How about trying my sketch huh?

On a hunch, I tried doing MOSI to MISO, MISO to MOSI, thinking that they might behave like TX to RX, but to no avail.

No that is not the case. MOSI goes to MOSI and so on.

I set up the command prompt to loop 10,000 times over trying to program it,

Would be quicker to load my sketch and try it. Doing it 5000 times is not going to fix anything.

Although, looking at it right now, it seems like the reset pin goes low when the SCK line starts flashing- could it be that the reset needs to be inverted, because it's active low?

No. The programming process pulls reset low, and it stays low while SCK clocks in programming commands. That is how it works.

I've verified several times, and my board is correct.

Could you please state your pin numbers? What have you got connected to what?
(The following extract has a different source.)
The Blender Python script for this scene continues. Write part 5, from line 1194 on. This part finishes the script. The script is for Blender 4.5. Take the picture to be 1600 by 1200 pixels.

Not just it "is correct".

The 328 without a P has a different signature from the 328 with a P - this will be causing the failure - need to edit boards.txt I think.

I've edited boards.txt, and when programming, I use the -F feature to override the signature check. The important pins are as follows:
MOSI (D11) pin 15
MISO (D12) pin 16
SCK (D13) pin 17
Reset pin 29
+5V pin 4, 6, 18
GND pin 3, 5, 21

try the optiloader, I think it supports atmega328

I have tried several ways to burn bootloader, and unsuccessful with all of them until I tried optiloader and it worked on my first try.